Dr Pangirayi Tongoona and Dr Agyemang Danquah, the delegates of the West African Centre for Crop Improvement (WACCI) at the University of Ghana said:  “WACCI is very pleased to be associated with the development of these new education and training modules on demand-led plant variety development. We believe plant breeding should be driven by stakeholder demand and this will enhance adoption of new varieties. The inclusion of demand-led approaches to variety design will help educate young African plant breeders on the importance of understanding changing customer demands when setting targets and traits to include in their national crop breeding programs.”

Dr Heather Merk Program Lead for the Syngenta Plant Breeding Academy described the continuing education program that she leads within the Syngenta company. Dr Merk said “Continuing education and professional development of plant breeders is critically important. In the US, the National Association of Plant Breeders (NAPB) is a respected professional organisation that brings together plant breeders from the public and private sectors in the US, where (pre) plant breeding in the universities is very important. I see a similar situation in countries in Africa, where having continuing professional development available to plant breeders in both the public and private sectors will contribute to the development of market driven, well adapted and widely adopted new plant varieties of the major food crops in Africa.”
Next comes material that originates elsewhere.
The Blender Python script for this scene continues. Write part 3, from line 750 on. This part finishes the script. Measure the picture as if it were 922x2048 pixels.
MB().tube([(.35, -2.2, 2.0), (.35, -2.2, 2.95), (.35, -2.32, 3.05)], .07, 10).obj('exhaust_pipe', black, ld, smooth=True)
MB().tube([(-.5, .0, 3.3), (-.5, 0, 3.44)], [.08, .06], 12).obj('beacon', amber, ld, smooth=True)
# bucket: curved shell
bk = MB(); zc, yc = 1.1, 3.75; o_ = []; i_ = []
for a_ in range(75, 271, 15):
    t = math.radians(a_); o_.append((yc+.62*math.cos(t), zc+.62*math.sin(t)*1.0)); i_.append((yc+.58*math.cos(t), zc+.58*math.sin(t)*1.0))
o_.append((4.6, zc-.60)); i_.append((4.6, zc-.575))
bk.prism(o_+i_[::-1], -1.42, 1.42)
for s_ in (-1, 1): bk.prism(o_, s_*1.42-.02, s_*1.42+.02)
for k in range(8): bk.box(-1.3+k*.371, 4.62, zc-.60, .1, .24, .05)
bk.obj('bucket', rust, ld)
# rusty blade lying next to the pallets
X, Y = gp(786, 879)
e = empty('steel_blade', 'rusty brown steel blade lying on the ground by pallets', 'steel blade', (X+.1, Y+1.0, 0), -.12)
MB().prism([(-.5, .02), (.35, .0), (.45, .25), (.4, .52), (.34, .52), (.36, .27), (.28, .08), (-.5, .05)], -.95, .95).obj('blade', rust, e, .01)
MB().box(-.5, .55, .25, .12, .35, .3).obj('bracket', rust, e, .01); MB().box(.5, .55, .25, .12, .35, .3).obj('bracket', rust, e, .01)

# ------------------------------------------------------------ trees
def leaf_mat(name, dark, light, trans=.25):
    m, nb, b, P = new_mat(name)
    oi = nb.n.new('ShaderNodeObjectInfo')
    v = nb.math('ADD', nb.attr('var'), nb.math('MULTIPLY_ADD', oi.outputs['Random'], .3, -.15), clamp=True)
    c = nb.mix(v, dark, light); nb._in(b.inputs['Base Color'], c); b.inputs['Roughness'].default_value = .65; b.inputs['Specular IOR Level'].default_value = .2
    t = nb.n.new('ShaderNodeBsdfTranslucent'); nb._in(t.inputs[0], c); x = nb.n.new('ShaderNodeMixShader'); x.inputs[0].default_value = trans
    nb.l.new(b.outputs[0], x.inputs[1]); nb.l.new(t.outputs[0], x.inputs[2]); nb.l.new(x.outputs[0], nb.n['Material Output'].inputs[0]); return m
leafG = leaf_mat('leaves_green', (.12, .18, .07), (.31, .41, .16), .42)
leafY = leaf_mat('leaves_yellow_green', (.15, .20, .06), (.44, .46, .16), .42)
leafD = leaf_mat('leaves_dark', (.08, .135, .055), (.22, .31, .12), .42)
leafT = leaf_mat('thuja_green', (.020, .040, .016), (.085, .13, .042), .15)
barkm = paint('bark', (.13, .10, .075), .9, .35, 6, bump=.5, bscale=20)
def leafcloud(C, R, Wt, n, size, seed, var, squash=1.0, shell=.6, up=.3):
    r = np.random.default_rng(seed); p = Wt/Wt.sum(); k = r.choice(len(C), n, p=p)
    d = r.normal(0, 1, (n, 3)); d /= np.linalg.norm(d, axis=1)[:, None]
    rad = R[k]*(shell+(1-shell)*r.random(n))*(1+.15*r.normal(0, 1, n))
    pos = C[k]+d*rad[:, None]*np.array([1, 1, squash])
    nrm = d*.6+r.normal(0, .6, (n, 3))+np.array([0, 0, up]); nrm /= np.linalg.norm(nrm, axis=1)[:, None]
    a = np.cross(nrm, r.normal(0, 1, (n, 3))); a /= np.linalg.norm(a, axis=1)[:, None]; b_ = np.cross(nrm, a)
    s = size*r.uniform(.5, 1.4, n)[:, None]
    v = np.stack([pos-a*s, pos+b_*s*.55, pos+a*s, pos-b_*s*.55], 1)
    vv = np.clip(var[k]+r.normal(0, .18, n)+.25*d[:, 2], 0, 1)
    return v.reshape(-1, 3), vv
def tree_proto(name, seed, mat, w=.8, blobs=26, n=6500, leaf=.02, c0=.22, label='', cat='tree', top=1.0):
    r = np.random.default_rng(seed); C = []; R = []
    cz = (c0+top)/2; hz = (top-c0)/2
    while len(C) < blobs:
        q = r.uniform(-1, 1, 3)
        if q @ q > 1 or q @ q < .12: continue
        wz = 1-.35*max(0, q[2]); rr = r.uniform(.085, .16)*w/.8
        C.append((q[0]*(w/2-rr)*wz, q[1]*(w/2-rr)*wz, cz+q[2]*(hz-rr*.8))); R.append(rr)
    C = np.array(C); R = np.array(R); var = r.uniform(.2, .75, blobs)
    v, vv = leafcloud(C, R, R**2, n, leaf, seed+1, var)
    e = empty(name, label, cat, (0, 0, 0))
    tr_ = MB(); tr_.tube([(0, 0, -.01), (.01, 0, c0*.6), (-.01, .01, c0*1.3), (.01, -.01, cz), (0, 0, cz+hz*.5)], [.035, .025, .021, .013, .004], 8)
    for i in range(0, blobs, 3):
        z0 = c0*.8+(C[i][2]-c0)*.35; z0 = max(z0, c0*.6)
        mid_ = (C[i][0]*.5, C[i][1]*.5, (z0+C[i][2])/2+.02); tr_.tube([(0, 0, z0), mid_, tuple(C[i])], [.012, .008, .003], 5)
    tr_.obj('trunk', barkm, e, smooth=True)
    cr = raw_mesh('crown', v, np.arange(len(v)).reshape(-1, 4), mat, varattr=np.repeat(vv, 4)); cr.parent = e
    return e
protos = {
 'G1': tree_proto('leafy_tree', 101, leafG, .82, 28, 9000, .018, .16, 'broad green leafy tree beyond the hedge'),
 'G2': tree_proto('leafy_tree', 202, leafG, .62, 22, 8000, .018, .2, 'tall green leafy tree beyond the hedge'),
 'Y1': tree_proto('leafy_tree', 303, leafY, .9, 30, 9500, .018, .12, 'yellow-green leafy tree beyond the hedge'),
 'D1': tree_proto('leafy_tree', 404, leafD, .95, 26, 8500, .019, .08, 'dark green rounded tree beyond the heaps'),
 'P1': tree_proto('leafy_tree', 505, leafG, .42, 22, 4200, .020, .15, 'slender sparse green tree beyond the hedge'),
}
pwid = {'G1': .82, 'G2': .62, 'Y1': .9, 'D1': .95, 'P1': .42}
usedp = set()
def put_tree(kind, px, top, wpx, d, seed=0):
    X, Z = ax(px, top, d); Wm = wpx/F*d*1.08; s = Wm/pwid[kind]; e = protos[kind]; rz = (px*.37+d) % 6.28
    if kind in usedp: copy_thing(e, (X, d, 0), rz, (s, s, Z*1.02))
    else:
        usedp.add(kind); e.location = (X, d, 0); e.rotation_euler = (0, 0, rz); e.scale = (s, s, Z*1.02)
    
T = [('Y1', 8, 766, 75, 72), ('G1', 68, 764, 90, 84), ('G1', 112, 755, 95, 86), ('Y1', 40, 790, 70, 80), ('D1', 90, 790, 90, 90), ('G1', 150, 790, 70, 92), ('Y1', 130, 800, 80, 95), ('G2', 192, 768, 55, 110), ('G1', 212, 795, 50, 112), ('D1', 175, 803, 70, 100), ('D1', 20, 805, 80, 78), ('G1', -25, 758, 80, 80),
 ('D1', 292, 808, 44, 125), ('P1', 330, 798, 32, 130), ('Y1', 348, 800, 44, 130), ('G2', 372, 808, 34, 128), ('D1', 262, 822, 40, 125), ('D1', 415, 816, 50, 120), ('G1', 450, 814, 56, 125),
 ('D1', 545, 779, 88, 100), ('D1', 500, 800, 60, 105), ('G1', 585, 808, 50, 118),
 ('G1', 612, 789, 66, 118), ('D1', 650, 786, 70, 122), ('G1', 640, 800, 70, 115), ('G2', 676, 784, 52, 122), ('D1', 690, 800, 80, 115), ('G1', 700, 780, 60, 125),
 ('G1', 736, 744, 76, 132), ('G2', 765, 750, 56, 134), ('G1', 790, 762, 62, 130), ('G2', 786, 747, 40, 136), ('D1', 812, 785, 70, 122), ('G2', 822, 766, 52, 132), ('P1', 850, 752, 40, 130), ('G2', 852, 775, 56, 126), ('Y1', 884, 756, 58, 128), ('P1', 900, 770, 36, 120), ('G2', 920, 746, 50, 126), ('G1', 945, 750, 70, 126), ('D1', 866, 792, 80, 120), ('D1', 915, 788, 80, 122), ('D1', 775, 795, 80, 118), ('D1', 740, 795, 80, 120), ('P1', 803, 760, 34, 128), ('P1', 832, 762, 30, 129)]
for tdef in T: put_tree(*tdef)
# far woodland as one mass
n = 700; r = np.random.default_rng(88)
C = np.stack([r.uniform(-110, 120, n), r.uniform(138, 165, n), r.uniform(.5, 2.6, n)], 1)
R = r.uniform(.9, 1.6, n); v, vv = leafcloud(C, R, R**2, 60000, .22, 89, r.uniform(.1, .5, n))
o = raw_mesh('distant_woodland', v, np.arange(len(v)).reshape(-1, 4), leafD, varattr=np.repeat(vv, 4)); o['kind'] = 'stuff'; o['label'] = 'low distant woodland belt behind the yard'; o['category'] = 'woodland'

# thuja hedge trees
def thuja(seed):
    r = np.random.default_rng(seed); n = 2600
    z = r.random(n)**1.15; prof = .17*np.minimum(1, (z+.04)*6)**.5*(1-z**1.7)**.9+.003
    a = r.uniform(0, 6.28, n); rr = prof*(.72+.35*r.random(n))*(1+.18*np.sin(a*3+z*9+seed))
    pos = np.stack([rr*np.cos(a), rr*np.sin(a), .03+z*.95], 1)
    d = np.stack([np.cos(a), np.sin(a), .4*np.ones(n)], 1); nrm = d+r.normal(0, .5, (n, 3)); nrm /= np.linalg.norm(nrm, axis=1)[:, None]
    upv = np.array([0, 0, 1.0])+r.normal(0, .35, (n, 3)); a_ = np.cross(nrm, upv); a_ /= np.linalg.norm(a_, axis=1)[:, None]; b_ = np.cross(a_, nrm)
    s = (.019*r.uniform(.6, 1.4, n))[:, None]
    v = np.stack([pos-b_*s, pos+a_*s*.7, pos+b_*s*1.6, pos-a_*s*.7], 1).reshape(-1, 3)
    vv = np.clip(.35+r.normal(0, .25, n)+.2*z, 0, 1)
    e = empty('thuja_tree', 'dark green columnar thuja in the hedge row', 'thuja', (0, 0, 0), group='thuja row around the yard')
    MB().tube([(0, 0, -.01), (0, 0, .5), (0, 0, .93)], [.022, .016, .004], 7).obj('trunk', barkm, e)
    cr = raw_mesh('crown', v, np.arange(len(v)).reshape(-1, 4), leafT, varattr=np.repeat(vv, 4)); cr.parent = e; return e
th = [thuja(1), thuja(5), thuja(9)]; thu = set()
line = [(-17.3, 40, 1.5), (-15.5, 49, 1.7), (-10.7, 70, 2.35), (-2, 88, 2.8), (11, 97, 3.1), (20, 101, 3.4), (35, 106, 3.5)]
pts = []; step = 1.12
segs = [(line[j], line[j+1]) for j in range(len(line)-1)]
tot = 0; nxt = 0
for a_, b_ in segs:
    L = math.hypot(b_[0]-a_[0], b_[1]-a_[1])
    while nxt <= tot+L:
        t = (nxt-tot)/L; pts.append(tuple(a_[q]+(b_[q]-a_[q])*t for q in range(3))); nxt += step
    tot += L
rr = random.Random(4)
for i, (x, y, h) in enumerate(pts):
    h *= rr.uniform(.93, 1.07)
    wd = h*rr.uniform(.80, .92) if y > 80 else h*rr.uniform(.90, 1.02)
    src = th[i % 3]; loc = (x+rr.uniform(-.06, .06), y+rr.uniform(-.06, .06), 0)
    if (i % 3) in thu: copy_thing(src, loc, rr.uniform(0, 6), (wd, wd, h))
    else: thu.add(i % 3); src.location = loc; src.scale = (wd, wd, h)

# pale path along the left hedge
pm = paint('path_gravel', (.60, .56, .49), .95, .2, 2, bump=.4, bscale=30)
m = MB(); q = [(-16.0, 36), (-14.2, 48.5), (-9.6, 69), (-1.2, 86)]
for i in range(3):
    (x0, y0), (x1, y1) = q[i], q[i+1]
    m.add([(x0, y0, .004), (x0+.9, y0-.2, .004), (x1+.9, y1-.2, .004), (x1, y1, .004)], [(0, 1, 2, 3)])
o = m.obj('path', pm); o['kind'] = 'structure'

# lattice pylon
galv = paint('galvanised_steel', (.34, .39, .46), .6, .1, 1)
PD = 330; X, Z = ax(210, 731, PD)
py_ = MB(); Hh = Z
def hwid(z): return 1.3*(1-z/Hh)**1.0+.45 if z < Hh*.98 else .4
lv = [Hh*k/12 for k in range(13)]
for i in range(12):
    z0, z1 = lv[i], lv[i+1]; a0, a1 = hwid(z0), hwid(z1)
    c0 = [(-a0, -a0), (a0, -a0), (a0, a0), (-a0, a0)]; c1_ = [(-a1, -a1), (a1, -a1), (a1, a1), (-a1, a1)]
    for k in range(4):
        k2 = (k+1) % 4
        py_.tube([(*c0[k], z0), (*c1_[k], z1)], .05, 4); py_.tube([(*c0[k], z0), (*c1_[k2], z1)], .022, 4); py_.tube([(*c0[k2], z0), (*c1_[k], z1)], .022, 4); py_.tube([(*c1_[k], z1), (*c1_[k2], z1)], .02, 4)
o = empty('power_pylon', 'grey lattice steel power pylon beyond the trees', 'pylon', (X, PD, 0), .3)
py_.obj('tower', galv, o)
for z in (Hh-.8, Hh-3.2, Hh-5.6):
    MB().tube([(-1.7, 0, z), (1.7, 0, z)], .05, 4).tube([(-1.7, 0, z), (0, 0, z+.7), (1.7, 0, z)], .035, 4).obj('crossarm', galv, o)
Denis Blight Crawford Fund Chief Executive, attended the training and said, “This was an enlightening experience to see how African research leaders were prepared to build on their rural consultation and farmer participatory approach to take into account the interests of the broader food chain. Our aim is to build a curriculum consisting of a range of modules usable for postgraduate training and for professional development. The Crawford Fund will look to take the learnings from the workshop and further exchanges to inform a Master Class on demand led research for senior managers in the African public and private plant breeding community. I am convinced that if we get this right we will be making a major contribution to African food security by both learning from and engaging with the growing private sector in Africa.”